I looked through the photos and saw several high value items which I know belonged to the company we both used to work for, that this person didn't have permission to take, and specifically one item that had been written out of inventory as a loss when it came up missing. This is not an item you can go into any store to buy and not an item the average consumer has in thier home. Probably $20K or more in stuff. I'm not talking about a coffee mug, pens, or a calculator. I'm talking electronics and such.
Neither of us work there anymore, but it sure made me look at the former coworker differently. The weirdest part is that this guy was always trying to uncover employee theft--now I know why, to throw the track off himself.
A former co-worker put their house on the market and sent a mass e-mail with a link to the listing--I was one of the recipients.
I looked through the photos and saw several high value items which I know belonged to the company we both used to work for, that this person didn't have permission to take, and specifically one item that had been written out of inventory as a loss when it came up missing. This is not an item you can go into any store to buy and not an item the average consumer has in thier home. Probably $20K or more in stuff. I'm not talking about a coffee mug, pens, or a calculator. I'm talking electronics and such.
Neither of us work there anymore, but it sure made me look at the former coworker differently. The weirdest part is that this guy was always trying to uncover employee theft--now I know why, to throw the track off himself.
When I was a waitress at TGI Fridays and would go to other employees houses, their entire kitchen was always decked out in TGI Fridays dishes, forks, knives, glasses, steaks in the freezer and even the fake desserts you see out in the foyer. I never steal anything from employers so I was always just flabbergasted. The biggest thief was the Head Waitress.
A former co-worker put their house on the market and sent a mass e-mail with a link to the listing--I was one of the recipients.
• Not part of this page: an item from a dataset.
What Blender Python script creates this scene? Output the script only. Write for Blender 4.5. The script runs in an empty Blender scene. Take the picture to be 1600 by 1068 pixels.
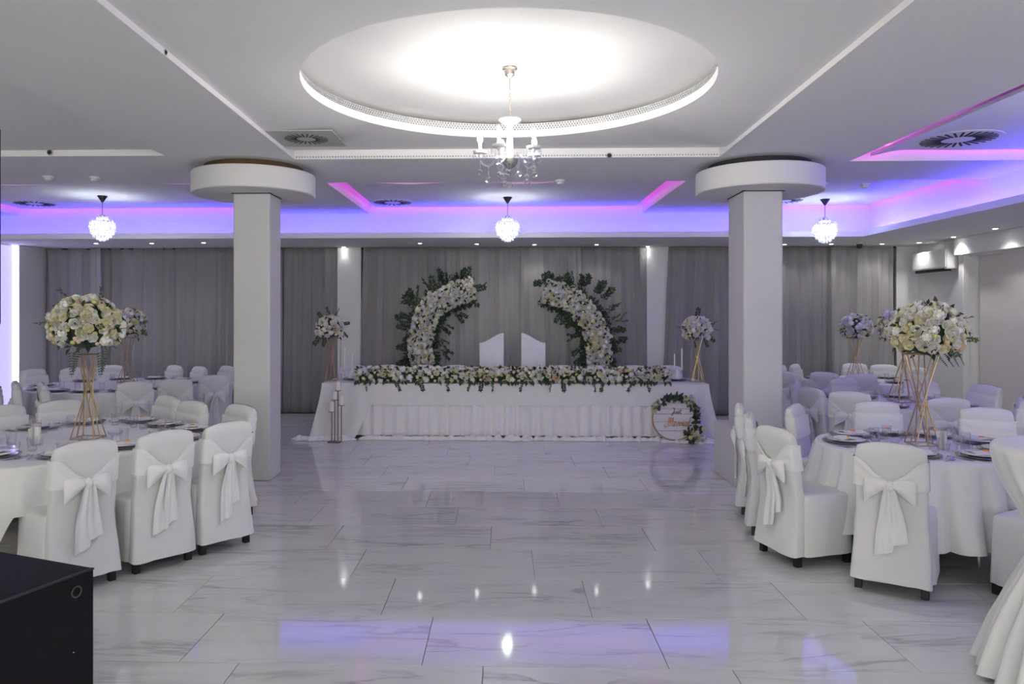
import bpy, bmesh, math, random
from mathutils import Vector, Matrix, Quaternion, noise as mnoise
PI = math.pi
rnd = random.Random(7)
SC = bpy.context.scene
COL = SC.collection

# ------------------------------------------------------------------ camera, world, exposure
F, PX, PY, YAW, EYE = 1169.0, 754.0, 490.0, 0.03, 1.7
cam_d = bpy.data.cameras.new('camera'); cam = bpy.data.objects.new('camera', cam_d); COL.objects.link(cam)
cam_d.sensor_width = 36.0; cam_d.lens = F / 1600 * 36
cam_d.shift_x = (800 - PX) / 1600; cam_d.shift_y = (PY - 534) / 1600
cam_d.clip_start = 0.05; cam_d.clip_end = 100
cam.location = (0, 0, EYE); cam.rotation_euler = (PI / 2, 0, YAW)
SC.camera = cam
SC.view_settings.view_transform = 'Standard'; SC.view_settings.look = 'None'
SC.view_settings.exposure = 0.07; SC.view_settings.gamma = 1.0
SC.view_settings.use_curve_mapping = False
SC.cycles.transparent_max_bounces = 40
W = bpy.data.worlds.new('daylight'); SC.world = W; W.use_nodes = True
bg = W.node_tree.nodes['Background']; bg.inputs[0].default_value = (1.0, 0.975, 0.92, 1); bg.inputs[1].default_value = 4.9
E_BULB, E_PEND, E_BLUE, E_PINK, E_SPOT = 560.0, 110.0, 22.0, 4.4, 24.0

def ray(px):
    k = (px - PX) / F; s, c = math.sin(YAW), math.cos(YAW)
    return (-s + c * k, c + s * k)
def at(px, py, z):                      # point of the plane z seen at a pixel
    d = (z - EYE) * -F / (py - PY); r = ray(px)
    return Vector((d * r[0], d * r[1], z))
def aty(px, y, z=0.0):                  # point of the plane Y = y seen in a pixel column
    r = ray(px); return Vector((y * r[0] / r[1], y, z))
def zat(px, py, y):                     # height seen at a pixel in the plane Y = y
    r = ray(px); d = y / r[1]; return EYE - (py - PY) * d / F

# ------------------------------------------------------------------ materials
MATS = {}
def nodes_of(m):
    nt = m.node_tree; return nt, nt.nodes, nt.links
def mat(name, col, rough=0.6, metal=0.0, spec=0.5, bump=0.0, bscale=30.0, var=0.0, vscale=4.0, sheen=0.0, sss=0.0, coat=0.0):
    m = bpy.data.materials.new(name); m.use_nodes = True
    nt, N, L = nodes_of(m); p = N['Principled BSDF']
    p.inputs['Base Color'].default_value = (*col, 1); p.inputs['Roughness'].default_value = rough
    p.inputs['Metallic'].default_value = metal; p.inputs['Specular IOR Level'].default_value = spec
    p.inputs['Sheen Weight'].default_value = sheen; p.inputs['Coat Weight'].default_value = coat
    if bump or var:
        tc = N.new('ShaderNodeTexCoord')
    if bump:
        t = N.new('ShaderNodeTexNoise'); t.inputs['Scale'].default_value = bscale; t.inputs['Detail'].default_value = 3
        L.new(tc.outputs['Object'], t.inputs['Vector'])
        b = N.new('ShaderNodeBump'); b.inputs['Strength'].default_value = bump; b.inputs['Distance'].default_value = 0.02
        L.new(t.outputs[0], b.inputs['Height']); L.new(b.outputs[0], p.inputs['Normal'])
    if var:
        t2 = N.new('ShaderNodeTexNoise'); t2.inputs['Scale'].default_value = vscale; t2.inputs['Detail'].default_value = 4
        L.new(tc.outputs['Object'], t2.inputs['Vector'])
        mx = N.new('ShaderNodeMix'); mx.data_type = 'RGBA'
        mx.inputs['A'].default_value = (*[c * (1 - var) for c in col], 1); mx.inputs['B'].default_value = (*[min(1, c * (1 + var)) for c in col], 1)
        L.new(t2.outputs[0], mx.inputs['Factor']); L.new(mx.outputs['Result'], p.inputs['Base Color'])
    MATS[name] = m; return m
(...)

I looked through the photos and saw several high value items which I know belonged to the company we both used to work for, that this person didn't have permission to take, and specifically one item that had been written out of inventory as a loss when it came up missing. This is not an item you can go into any store to buy and not an item the average consumer has in thier home. Probably $20K or more in stuff. I'm not talking about a coffee mug, pens, or a calculator. I'm talking electronics and such.
Neither of us work there anymore, but it sure made me look at the former coworker differently. The weirdest part is that this guy was always trying to uncover employee theft--now I know why, to throw the track off himself.
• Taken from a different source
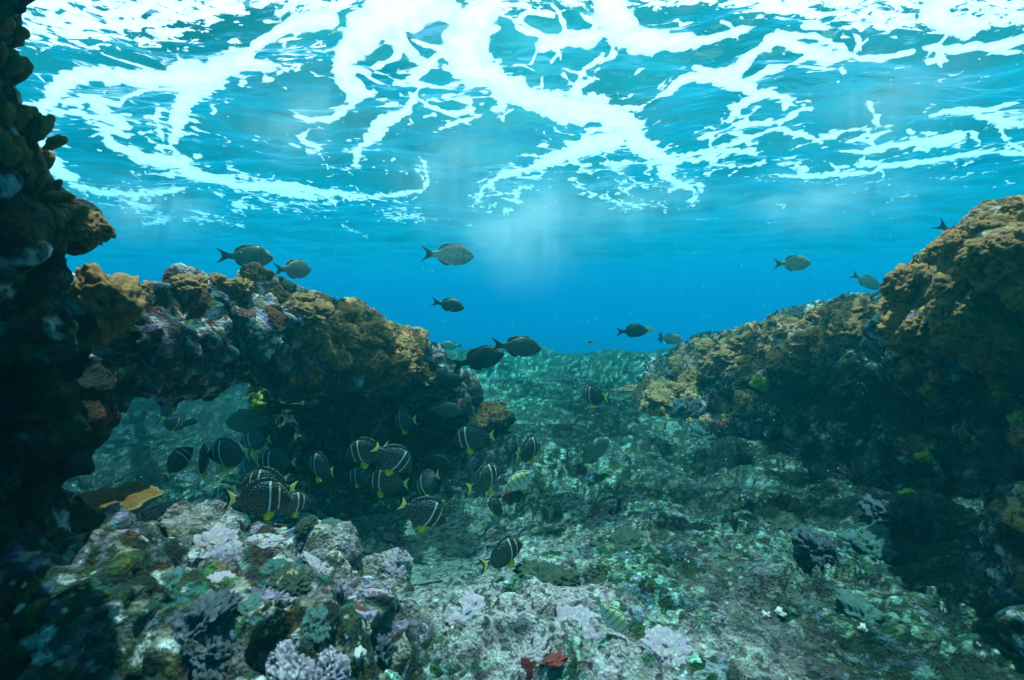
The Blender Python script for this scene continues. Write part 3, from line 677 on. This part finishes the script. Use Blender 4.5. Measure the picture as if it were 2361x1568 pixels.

You COULD forward the Email to other people that you worked with and let them notice it on their own...
I have heard many times that the guy to go to for the "items that fell off the truck" was the head of loss prevention.
Isn't that the truth.
Our regional Loss Prevention guy for a company I used to work with (who, incidentally was the one who fired me for theft, but never actually told me what I stole, or even if I did anything wrong...but since I didn't confess he fired me?) ended up getting caught embezzeling a lot of money and running a fairly elaborate shipping scheme which let him steal all kinds of stuff. I'm sure I was just a scape goat for him.
You COULD forward the Email to other people that you worked with and let them notice it on their own...
The company was sold and I'm not sure the new owners would really care, as it doesn't affect them. If I was still working there under the original owners, I think I'd be just as guilty for not saying something.
It strikes me these folks aren't too bright. Check out the address list on that email. I wonder who else was on the list? Maybe the people who own the stolen stuff?